We've found ourselves having to explain the differences between PayPal and Tipjoy several times in the last few days. Obviously we need to be clearer. How's this:


Tipjoy...
...lets you keep more of your earnings for yourself. We aggregate
payments and take a small fee, and so you get to keep a lot more of
your money when you sell through Tipjoy than if you sell through
PayPal.
...provides a much better experience for your customers. Buying with
Tipjoy is one click and doesn't take your customers away from your
page, unlike PayPal's 9+ click process which takes your users away
from your site.
...encourages your customers to share your content with their
friends, through feeds to social networks like Twitter and FriendFeed,
RSS feeds, and emails.


Here are some more details on PayPal's fee structure vs. Tipjoy's:
PayPal takes 2.9% of your earnings, plus $0.30.

The reason PayPal is structured like this is that it is designed for
selling very expensive goods, like cars, jewelery, and vintage toys.
If you want to sell a $500 necklace, you get to keep $485.20, or 97%
of your earnings. That's great!

But you can't charge $500 for MP3s, blog posts, and virtual roses.
Probably you're going to charge some amount between 1 and 99 cents.
And for that, PayPal really doesn't meet your needs. For example, if
you earn $2 with PayPal, you have to pay them $.36. You only get to
keep $1.64. That's only 82% of your total earnings.

Tipjoy is designed to sell virtual goods. Goods which cost how ever
little (or much) you want.

At Tipjoy, we do payment aggregation. Which basically just means that
people say they're going to buy a bunch of stuff from all sorts of
different merchants, and then they pay for it all at once, in a single
transaction. By grouping the payments together, the fees are divided
across a much larger amount of money, and each merchant's individual
fees get much smaller. So much smaller, that even with our 3%
commission, you still keep more of your money with Tipjoy than with
PayPal.

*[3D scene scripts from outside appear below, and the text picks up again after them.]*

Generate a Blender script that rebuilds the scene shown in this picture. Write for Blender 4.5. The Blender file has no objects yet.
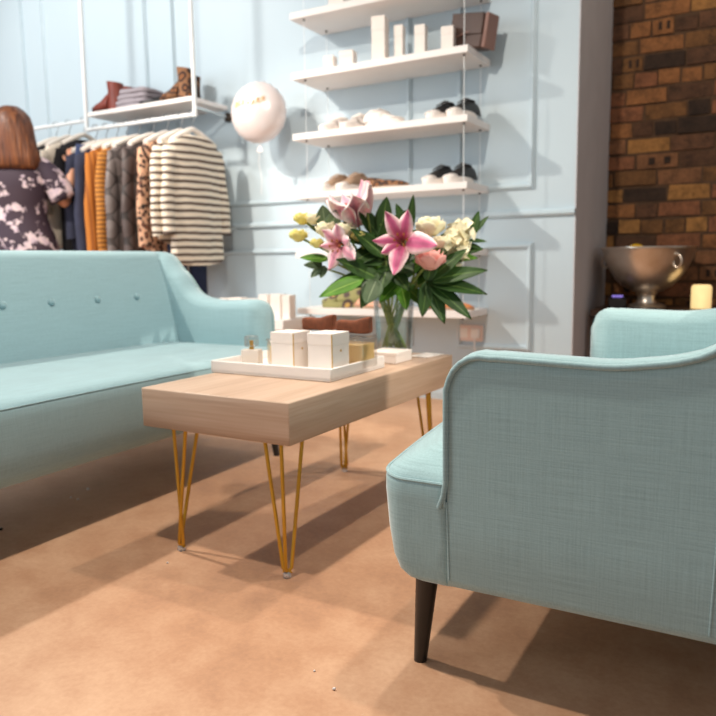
import bpy, bmesh, math, random
from mathutils import Vector, Matrix
random.seed(11)
SC = bpy.context.scene
COL = SC.collection
PI = math.pi
R = math.radians

# ------------------------------------------------------------------ mesh helper
class MB:
    def __init__(s):
        s.v = []; s.f = []; s.uv = []; s.mi = []; s.m = 0
    def add(s, vs, fs, uvs=None):
        o = len(s.v)
        s.v += [Vector(p) for p in vs]
        for i, f in enumerate(fs):
            s.f.append([k + o for k in f]); s.mi.append(s.m)
            s.uv.append(uvs[i] if uvs else None)
        return s
    def xform(s, M, start=0):
        for i in range(start, len(s.v)): s.v[i] = M @ s.v[i]
        return s
    def box(s, x0, x1, y0, y1, z0, z1):
        vs = [(x0,y0,z0),(x1,y0,z0),(x1,y1,z0),(x0,y1,z0),(x0,y0,z1),(x1,y0,z1),(x1,y1,z1),(x0,y1,z1)]
        return s.add(vs, [(0,3,2,1),(4,5,6,7),(0,1,5,4),(1,2,6,5),(2,3,7,6),(3,0,4,7)])
    def rbox(s, x0, x1, y0, y1, z0, z1, r=0.004, seg=2):
        bm = bmesh.new(); bmesh.ops.create_cube(bm, size=1)
        for v in bm.verts:
            v.co = Vector(((x0+x1)/2 + v.co.x*(x1-x0), (y0+y1)/2 + v.co.y*(y1-y0), (z0+z1)/2 + v.co.z*(z1-z0)))
        r = min(r, .48*min(x1-x0, y1-y0, z1-z0))
        bmesh.ops.bevel(bm, geom=bm.edges[:], offset=r, segments=seg, profile=.5, affect='EDGES')
        bm.verts.index_update()
        s.add([v.co.copy() for v in bm.verts], [[v.index for v in f.verts] for f in bm.faces]); bm.free()
        return s
    def loft(s, rings, caps=True, closed=True, uv=False):
        n = len(rings[0]); vs = [p for r in rings for p in r]; fs = []; us = []
        for i in range(len(rings)-1):
            for j in range(n if closed else n-1):
                k = (j+1) % n
                fs.append((i*n+j, i*n+k, (i+1)*n+k, (i+1)*n+j))
                a, b = i/(len(rings)-1), (i+1)/(len(rings)-1)
                c, d = j/(n if closed else n-1), (j+1)/(n if closed else n-1)
                us.append([(c,a),(d,a),(d,b),(c,b)])
        if caps and closed:
            fs.append(tuple(range(n))[::-1]); us.append([(0,0)]*n)
            fs.append(tuple((len(rings)-1)*n + j for j in range(n))); us.append([(0,1)]*n)
        return s.add(vs, fs, us if uv else None)
    def lathe(s, prof, n=24, c=(0,0,0), caps=True):
        rings = [[(c[0]+r*math.cos(2*PI*j/n), c[1]+r*math.sin(2*PI*j/n), c[2]+z) for j in range(n)] for r, z in prof]
        return s.loft(rings, caps)
    def tube(s, pts, rad, n=8, caps=True):
        pts = [Vector(p) for p in pts]; rings = []
        t0 = (pts[1]-pts[0]).normalized()
        ref = Vector((0,0,1)) if abs(t0.z) < .9 else Vector((1,0,0))
        nrm = (ref - t0*ref.dot(t0)).normalized()
        for i, p in enumerate(pts):
            t = (pts[min(i+1,len(pts)-1)] - pts[max(i-1,0)])
            t = t.normalized() if t.length > 1e-9 else t0
            nrm = (nrm - t*nrm.dot(t)).normalized(); b = t.cross(nrm)
            r = rad[i] if isinstance(rad, (list, tuple)) else rad
            rings.append([p + (nrm*math.cos(2*PI*j/n) + b*math.sin(2*PI*j/n))*r for j in range(n)])
        return s.loft(rings, caps)
    def prism(s, pts, z0, z1):
        n = len(pts)
        return s.loft([[(x,y,z0) for x,y in pts], [(x,y,z1) for x,y in pts]])
    def ell(s, c, r, nu=14, nv=9):
        prof = []
        rings = []
        for i in range(nv+1):
            a = -PI/2 + PI*i/nv; cr = max(math.cos(a), .02)
            rings.append([(c[0]+r[0]*cr*math.cos(2*PI*j/nu), c[1]+r[1]*cr*math.sin(2*PI*j/nu), c[2]+r[2]*math.sin(a)) for j in range(nu)])
        return s.loft(rings)
    def grid(s, fn, nu, nv):
        vs = [fn(i/nu, j/nv) for i in range(nu+1) for j in range(nv+1)]; fs = []; us = []
        for i in range(nu):
            for j in range(nv):
                a = i*(nv+1)+j; fs.append((a, a+nv+1, a+nv+2, a+1))
                us.append([(i/nu,j/nv),((i+1)/nu,j/nv),((i+1)/nu,(j+1)/nv),(i/nu,(j+1)/nv)])
        return s.add(vs, fs, us)
    def build(s, name, mats, parent=None, smooth=True, sharp=40, bevel=0, subsurf=0, solid=0, label=None, local=True):
        me = bpy.data.meshes.new(name)
        off = Vector((0,0,0))
        if parent is not None and not local: off = Vector(parent['_o'])
        me.from_pydata([v - off for v in s.v], [], s.f)
        if any(u for u in s.uv):
            ul = me.uv_layers.new(name='UVMap'); k = 0
            for i, f in enumerate(s.f):
                u = s.uv[i]
                for j in range(len(f)):
                    ul.data[k].uv = u[j] if u else (0,0); k += 1
        if not isinstance(mats, (list, tuple)): mats = [mats]
        for m in mats: me.materials.append(m)
        for p, k in zip(me.polygons, s.mi): p.material_index = k
        bm = bmesh.new(); bm.from_mesh(me)
        bmesh.ops.recalc_face_normals(bm, faces=bm.faces[:])
        if smooth:
            for f in bm.faces: f.smooth = True
            ca = R(sharp)
            for e in bm.edges:
                if len(e.link_faces) == 2 and e.calc_face_angle(0) > ca: e.smooth = False
        bm.to_mesh(me); bm.free(); me.update()
        o = bpy.data.objects.new(name, me); COL.objects.link(o)
        if parent is not None: o.parent = parent
        if solid:
            m = o.modifiers.new('solid', 'SOLIDIFY'); m.thickness = solid; m.offset = 0
        if bevel:
            m = o.modifiers.new('bevel', 'BEVEL'); m.width = bevel; m.segments = 2; m.limit_method = 'ANGLE'; m.angle_limit = R(35)
        if subsurf:
            m = o.modifiers.new('sub', 'SUBSURF'); m.levels = subsurf; m.render_levels = subsurf
        if label: o['label'] = label
        return o

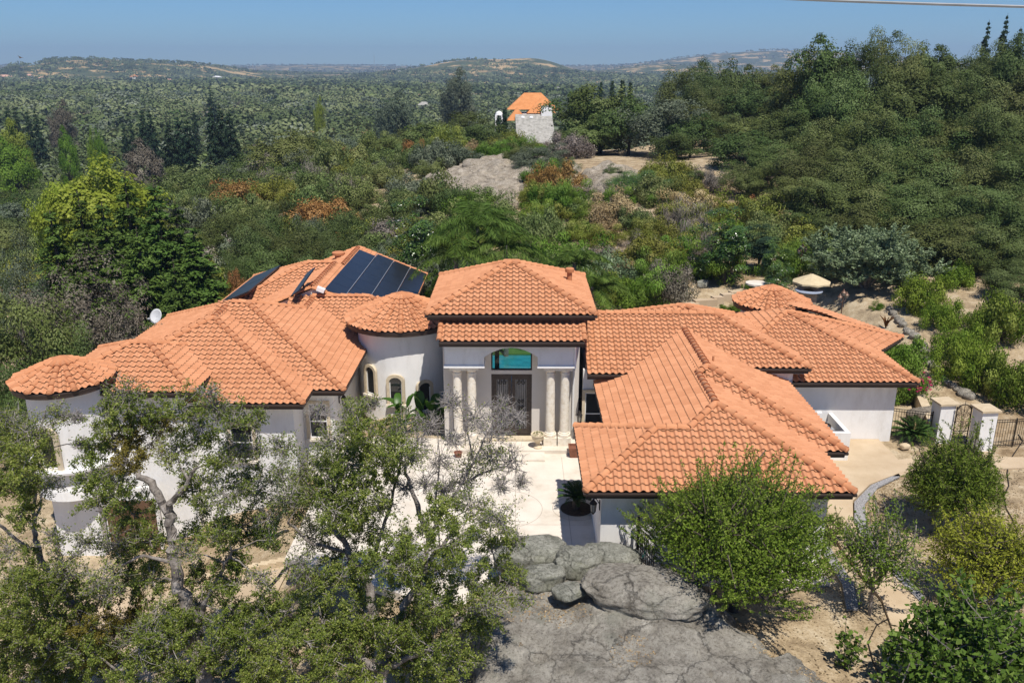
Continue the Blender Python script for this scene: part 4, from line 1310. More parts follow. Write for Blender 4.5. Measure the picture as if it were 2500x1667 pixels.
def kind_shrub(seed, name, mat, per=230, L=.085, W=.04, upright=0.5, nc=34, cat='shrub', zs=.75):
    r = np.random.default_rng(seed)
    lv = Leaves()
    cl = clump_set(r, nc, (1, 1, zs), .25, -.1, (.45, 1.0), .34, .2)
    for c, cr in cl:
        n = int(per * r.uniform(.7, 1.3)); d = rdir(r, n)
        p = c + d * (cr * r.uniform(.2, 1, n) ** .5)[:, None]
        p[:, 2] = np.abs(p[:, 2])
        nn = d * 1.3 + r.normal(size=(n, 3)) * .4
        al = d * .6 + np.array([0, 0, upright * 2]) + r.normal(size=(n, 3)) * .5
        lv.add(r, p, nn, L, W, .5 + .2 * r.normal(size=n) + .24 * r.normal(), along=al)
    v, _ = lv.arrays()
    g = MB()
    for k in range(7):
        e = Vector(cl[k * 3][0]); g.tube([(0, 0, -.1), e * .5 + Vector((0, 0, .05)), e], [.05, .03, .012], 4)
    return Kind(name, cat, lv, g, mat, M_DBARK, np.percentile(np.abs(v[:, :2]), 96), np.percentile(v[:, 2], 99.5))

def kind_conifer(seed, name, mat, H=14.0, R=2.8, levels=26, L=.36, W=.15, droop=.25, dens=1.0, blunt=.0):
    r = np.random.default_rng(seed)
    lv = Leaves()
    for i in range(levels):
        f = (i + r.uniform(-.3, .3)) / levels
        z = H * (.05 + .93 * f)
        rad = R * ((1 - f) ** (.8 - blunt * .4)) * r.uniform(.8, 1.15) + .12
        nb = max(4, int(11 * dens * (1 - f) + 4))
        for b_ in range(nb):
            a = r.uniform(0, 6.28)
            rl = rad * r.uniform(.65, 1.15)
            n = max(5, int(rl * 42 * dens))
            t = r.uniform(.15, 1, n) ** .8
            wd = .26 * rl * (1.05 - t) + .14
            off = r.normal(size=(n, 3)) * wd[:, None] * np.array([.6, .6, .45])
            p = np.stack([math.cos(a) * rl * t, math.sin(a) * rl * t, z - droop * rl * t ** 2 + 0 * t], 1) + off
            od = np.array([math.cos(a), math.sin(a), .1])
            nn = od * .5 + r.normal(size=(n, 3)) * .6 + np.array([0, 0, .7])
            lv.add(r, p, nn, L, W, .42 + .3 * t - .12 + .16 * r.normal(size=n), along=od + r.normal(size=(n, 3)) * .6 + np.array([0, 0, -.2]))
    g = MB(); g.tube([(0, 0, -.6), (0, 0, H * .5), (0, 0, H * .97)], [.32, .2, .03], 6)
    return Kind(name, 'tree', lv, g, mat, M_DBARK, R, H)

K_OAK = [kind_broad(11, 'oak_tree', 'tree', L_OAK), kind_broad(12, 'oak_tree', 'tree', L_OAK, zs=.88, H=9, nc=105, lump=.2), kind_broad(13, 'oak_tree', 'tree', L_OAK, zs=.78, lump=.24, nc=84, cr=.3),
         kind_broad(14, 'oak_tree', 'tree', L_OAK, R=4.2, H=8.5, zs=.98, nc=100, lump=.22, cr=.28)]
K_FINE = [kind_broad(21, 'oak_tree', 'tree', L_OAK, R=4.5, H=8.5, zs=.92, nc=84, per=360, L=.19, W=.12, cr=.29, lump=.2), kind_broad(22, 'oak_tree', 'tree', L_OAK, R=4.5, H=8, zs=.86, nc=76, per=390, L=.19, W=.12, cr=.31, lump=.26)]
K_SPARSE = kind_broad(31, 'dry_oak_tree', 'tree', L_GREY, R=4.5, H=8, zs=.75, nc=120, per=120, L=.17, W=.10, cr=.2, lump=.22, bark=M_BARK)
K_SHRUB = [kind_shrub(41, 'shrub', L_SHRUB), kind_shrub(42, 'shrub', L_SHRUB, upright=.9, zs=1.0), kind_shrub(43, 'shrub', L_SHRUB, L=.075, W=.042, per=260, nc=44)]
K_BROOM = kind_shrub(44, 'shrub', L_GREEN, per=300, L=.12, W=.024, upright=1.6, zs=.95)
K_TWIGGY = kind_shrub(45, 'dry_shrub', L_DRYTWIG, per=110, L=.22, W=.013, upright=1.0)
K_CONI = [kind_conifer(51, 'redwood_tree', L_CONI), kind_conifer(52, 'redwood_tree', L_CONI, R=3.1, levels=24)]
K_DARKC = kind_conifer(53, 'conifer_tree', L_DARK, H=14, R=3.0, levels=20, L=.5, W=.2, dens=.8)
K_CYPR = kind_conifer(54, 'cypress_tree', L_DARK, H=9, R=1.1, levels=22, L=.4, W=.18, droop=-.5, dens=1.2, blunt=.9)
# ------------------------------------------------------------------ rocks
def rock_mat(name, a, b_, c, lich, sc_=1.0):
    m, nt, bs = new_mat(name)
    n1 = tex(nt, 1.1 * sc_, 10.0, 0.72); n2 = tex(nt, 9.0 * sc_, 12.0, 0.85); n3 = tex(nt, 0.5 * sc_, 6.0, 0.6)
    r1 = ramp(nt, [(0.36, a), (0.5, b_), (0.66, c)])
    nt.links.new(n1.outputs[0], r1.inputs[0])
    r2 = ramp(nt, [(0.40, (0.34, 0.33, 0.31)), (0.48, (0.90, 0.90, 0.88)), (0.60, (1.2, 1.2, 1.18))])
    nt.links.new(n2.outputs[0], r2.inputs[0])
    mm = nt.nodes.new('ShaderNodeMix'); mm.data_type = 'RGBA'; mm.blend_type = 'MULTIPLY'; mm.inputs[0].default_value = .9
    nt.links.new(r1.outputs[0], mm.inputs[6]); nt.links.new(r2.outputs[0], mm.inputs[7])
    r3 = ramp(nt, [(0.56, (0, 0, 0)), (0.66, (1, 1, 1))])
    nt.links.new(n3.outputs[0], r3.inputs[0])
    m3 = nt.nodes.new('ShaderNodeMix'); m3.data_type = 'RGBA'; m3.inputs[7].default_value = (*lich, 1)
    sc4 = nt.nodes.new('ShaderNodeMath'); sc4.operation = 'MULTIPLY'; sc4.inputs[1].default_value = 0.55
    nt.links.new(r3.outputs[0], sc4.inputs[0]); nt.links.new(sc4.outputs[0], m3.inputs[0]); nt.links.new(mm.outputs[2], m3.inputs[6])
    nt.links.new(m3.outputs[2], bs.inputs['Base Color'])
    bs.inputs['Roughness'].default_value = 0.95; spec(bs, 0.15)
    v = tex(nt, .42 * sc_, kind='Object', typ='ShaderNodeTexVoronoi'); v.feature = 'DISTANCE_TO_EDGE'
    co = v.inputs['Vector'].links[0].from_socket
    wa = nt.nodes.new('ShaderNodeVectorMath'); wa.operation = 'MULTIPLY_ADD'; wa.inputs[1].default_value = (.9 / sc_, .9 / sc_, .9 / sc_)
    nw = tex(nt, 1.3 * sc_, 8.0, .7)
    nt.links.new(nw.outputs['Color'], wa.inputs[0]); nt.links.new(co, wa.inputs[2]); nt.links.new(wa.outputs[0], v.inputs['Vector'])
    rc = ramp(nt, [(0.0, (0.5, 0.48, 0.45)), (0.006, (1, 1, 1))])
    nt.links.new(v.outputs[0], rc.inputs[0])
    mc = nt.nodes.new('ShaderNodeMix'); mc.data_type = 'RGBA'; mc.blend_type = 'MULTIPLY'; mc.inputs[0].default_value = .7
    nt.links.new(m3.outputs[2], mc.inputs[6]); nt.links.new(rc.outputs[0], mc.inputs[7]); nt.links.new(mc.outputs[2], bs.inputs['Base Color'])
    n4 = tex(nt, 22 * sc_, 6.0, .75)
    rv = ramp(nt, [(0.0, (0, 0, 0)), (0.012, (1, 1, 1))])
    nt.links.new(v.outputs[0], rv.inputs[0])
    ad = nt.nodes.new('ShaderNodeMath'); ad.operation = 'MULTIPLY_ADD'; ad.inputs[1].default_value = 0.5
    nt.links.new(rv.outputs[0], ad.inputs[0]); nt.links.new(n4.outputs[0], ad.inputs[2])
    ad2 = nt.nodes.new('ShaderNodeMath'); ad2.operation = 'MULTIPLY_ADD'; ad2.inputs[1].default_value = 1.0
    nt.links.new(n2.outputs[0], ad2.inputs[0]); nt.links.new(ad.outputs[0], ad2.inputs[2])
    bn = nt.nodes.new('ShaderNodeBump'); bn.inputs['Strength'].default_value = 1.0; bn.inputs['Distance'].default_value = 0.11 / sc_
    nt.links.new(ad2.outputs[0], bn.inputs['Height']); nt.links.new(bn.outputs[0], bs.inputs['Normal'])
    return m
M_ROCK = rock_mat('granite', (0.25, 0.225, 0.19), (0.42, 0.385, 0.33), (0.56, 0.52, 0.45), (0.30, 0.30, 0.24))
M_ROCKB = rock_mat('lichen_granite', (0.20, 0.20, 0.165), (0.35, 0.345, 0.295), (0.48, 0.47, 0.41), (0.22, 0.23, 0.15), 1.4)
M_PALE = rock_mat('pale_granite', (0.26, 0.215, 0.165), (0.42, 0.36, 0.285), (0.54, 0.475, 0.39), (0.46, 0.38, 0.26), .8)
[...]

The larger people's bill is when they pay it, the smaller
your fees are. Currently, the typical Tipjoy bill amount is $5. This
means that when you take $2 out of your Tipjoy account, you can expect
to actually keep 86.5% of it, or $1.73. And it only gets better from
there: as people buy more with Tipjoy, and their bills get closer to
$10, you'll get to keep 89.5% of your $2. When they're closer to $20,
you'll get to keep 91.4%.


Make great content and sell it for cheap. Make it easy for your
customers to buy. Make it fun and social. With Tipjoy, now you can.

2 Comments:

At September 26, 2008 at 7:10 AM , Blogger Ivan said...

Overhead we can believe in

 
At December 8, 2008 at 10:48 AM , Blogger fewill said...

When I first saw this service I liked it because it had a voluntary component to it that made it unique. In other words, I could consume the blog entry and it it was meaningful for me, I could let the author know with a tip (a monetary message of appreciation).

Hopefully this monetary message will encourage additional meaningful blog entries.

Could the value of these monetary messages exceed earnings for a blogger from revenues from other sources (e.g. advertising)? What would that mean for the web?